In an Aug. 11 letter to Zeldin, Democratic leaders on the House Energy and Commerce Committee countered that the SFA grants were “obligated” — that is, the government had legally binding contracts with awardees — and the new law only applies to unobligated funds. 

Collateral damage 

Whether states and clean energy advocates will challenge the termination in court remains uncertain. Some states have issued statements condemning Zeldin’s actions (see Maine’s here and Nebraska’s here), while others, including DOEE, are refraining from any comment. 

Both the Solar Energy Industries Association and the Coalition for Community Solar Access, national trade groups, released statements slamming the Treasury Department’s revised rules limiting projects’ eligibility for solar tax credits, but thus far have remained mute on the SFA termination.

Update: Following publication of this post, I received an email from CCSA, saying the organization “is concerned at the EPA’s attempt to dissolve the program, and we’re working with our partners to determine what steps can be taken.”

Given Trump’s recent attacks on D.C. government — and his attempted takeover of the city’s police department — DOEE’s silence is disappointing but understandable. Still, that community solar has become such a loaded and controversial issue reflects how deeply Trump’s bullying and blatant power grabs have penetrated our political and cultural ethos. 
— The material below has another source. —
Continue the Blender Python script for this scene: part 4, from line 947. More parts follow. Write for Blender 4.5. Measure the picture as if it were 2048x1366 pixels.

At a time when electric bills are going up, community solar should be a central tool for protecting our most vulnerable citizens from having to make hard choices between feeding their kids and paying their electric bills. Zeldin’s clawback of SFA funding is yet another example of the administration’s scorched-earth campaign against clean energy, in which low- and moderate-income households are collateral damage.

D.C. may be keeping its head down, but its Solar For All program remains in operation, building solar, cutting bills and showing how local action can stand up to even the fiercest opposition.